Instructions for the task: Pictures in the data below are not part of the copy; transcribe everything else exactly.
**** Data lines ****
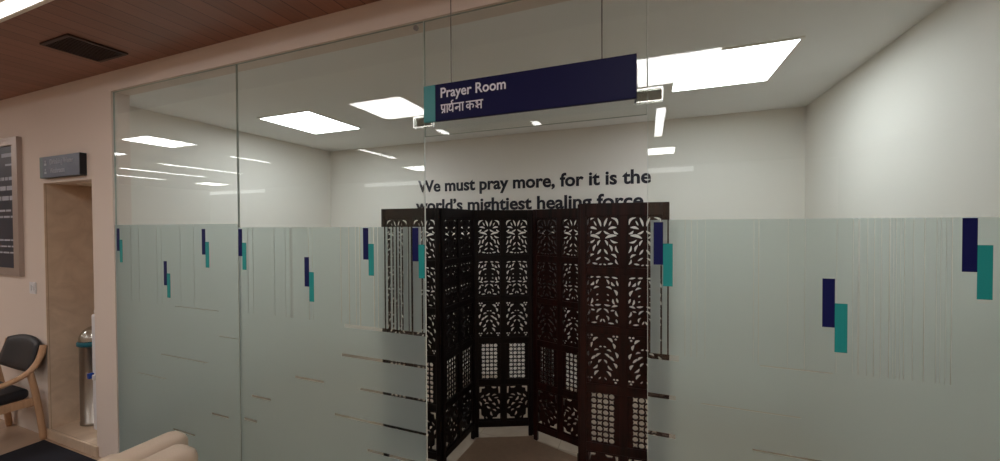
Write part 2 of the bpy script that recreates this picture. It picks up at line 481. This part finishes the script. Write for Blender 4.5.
def glass_panel(label, x0, x1, zf, zmid, rows, vgaps, barlist):
    t = thing('frosted_glazing', label, 'glass panel', ((x0 + x1) / 2, 0, 0))
    kids = [pane(t, x0 + .0007, x1 - .0007, .012, ZT, 1 if x1 == X2 else (-1 if x0 == X3 else 0)), film(t, x0 + .003, x1 - .003, zf, zmid, rows, vgaps)]
    n0 = set(t.children)
    for x, z in barlist: bars(t, x, z)
    for o in t.children: o.location.x -= (x0 + x1) / 2
    return t

ROWZ = [1.112, .967, .822, .672, .517, .352]
rows1 = [(1.112, .004, [(-2.7, -2.3)]), (.967, .004, [(-2.3, -2.14)]), (.80, .006, [(-2.85, -2.4)]), (.65, .005, [(-3.1, -2.8)]),
         (.508, .012, [(-2.374, -2.228)]), (.347, .012, [(-2.74, -2.53)])]
g1 = [(random.uniform(X0 + .1, X1), .0018) for _ in range(6)]
glass_panel('leftmost glass panel of the frosted partition, beside the cream pillar', X0, X1, 1.612, 1.112, rows1, g1,
            [(-3.335 + .03, 1.588), (-2.803, 1.385), (-2.436, 1.584)])
rows2 = [(1.112, .017, [(-1.38, -1.1), (-1.1, X2)]), (.967, .015, [(-1.40, X2)]), (.822, .015, [(-1.29, X2)]),
         (.672, .015, [(-2.037, -1.891), (-1.45, X2)]), (.527, .015, [(-1.25, X2), (-2.1, -2.0)]), (.38, .015, [(-1.2, -1.0)])]
rows2 = [rows2[0], rows2[1], (.815, .013, [(-1.713, -1.516), (-1.29, X2)]), (.665, .013, [(-2.037, -1.891), (-1.45, X2)]), rows2[4], rows2[5]]
g2 = [(-1.399, .005), (-1.349, .006), (-1.307, .004), (-1.283, .008), (-1.2, .007), (-1.177, .004), (-1.138, .009),
      (-1.115, .017), (-1.093, .009), (-1.074, .009), (-1.057, .008), (-1.042, .009), (-1.009, .006), (-.991, .011), (-.938, .009)]
g2 += [(random.uniform(-1.75, -1.42), .0025) for _ in range(7)] + [(random.uniform(-2.1, -1.7), .0018) for _ in range(4)]
glass_panel('frosted glass panel immediately left of the door opening', X1, X2, 1.592, 1.112, rows2, g2,
            [(-2.137 + .012, 1.583), (-1.636, 1.44), (-1.262, 1.588), (-.986, 1.588)])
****
Result of the exercise:
Write part 2 of the bpy script that recreates this picture. It picks up at line 481. This part finishes the script. Write for Blender 4.5.
def glass_panel(label, x0, x1, zf, zmid, rows, vgaps, barlist):
    t = thing('frosted_glazing', label, 'glass panel', ((x0 + x1) / 2, 0, 0))
    kids = [pane(t, x0 + .0007, x1 - .0007, .012, ZT, 1 if x1 == X2 else (-1 if x0 == X3 else 0)), film(t, x0 + .003, x1 - .003, zf, zmid, rows, vgaps)]
    n0 = set(t.children)
    for x, z in barlist: bars(t, x, z)
    for o in t.children: o.location.x -= (x0 + x1) / 2
    return t

ROWZ = [1.112, .967, .822, .672, .517, .352]
rows1 = [(1.112, .004, [(-2.7, -2.3)]), (.967, .004, [(-2.3, -2.14)]), (.80, .006, [(-2.85, -2.4)]), (.65, .005, [(-3.1, -2.8)]),
         (.508, .012, [(-2.374, -2.228)]), (.347, .012, [(-2.74, -2.53)])]
g1 = [(random.uniform(X0 + .1, X1), .0018) for _ in range(6)]
glass_panel('leftmost glass panel of the frosted partition, beside the cream pillar', X0, X1, 1.612, 1.112, rows1, g1,
            [(-3.335 + .03, 1.588), (-2.803, 1.385), (-2.436, 1.584)])
rows2 = [(1.112, .017, [(-1.38, -1.1), (-1.1, X2)]), (.967, .015, [(-1.40, X2)]), (.822, .015, [(-1.29, X2)]),
         (.672, .015, [(-2.037, -1.891), (-1.45, X2)]), (.527, .015, [(-1.25, X2), (-2.1, -2.0)]), (.38, .015, [(-1.2, -1.0)])]
rows2 = [rows2[0], rows2[1], (.815, .013, [(-1.713, -1.516), (-1.29, X2)]), (.665, .013, [(-2.037, -1.891), (-1.45, X2)]), rows2[4], rows2[5]]
g2 = [(-1.399, .005), (-1.349, .006), (-1.307, .004), (-1.283, .008), (-1.2, .007), (-1.177, .004), (-1.138, .009),
      (-1.115, .017), (-1.093, .009), (-1.074, .009), (-1.057, .008), (-1.042, .009), (-1.009, .006), (-.991, .011), (-.938, .009)]
g2 += [(random.uniform(-1.75, -1.42), .0025) for _ in range(7)] + [(random.uniform(-2.1, -1.7), .0018) for _ in range(4)]
glass_panel('frosted glass panel immediately left of the door opening', X1, X2, 1.592, 1.112, rows2, g2,
            [(-2.137 + .012, 1.583), (-1.636, 1.44), (-1.262, 1.588), (-.986, 1.588)])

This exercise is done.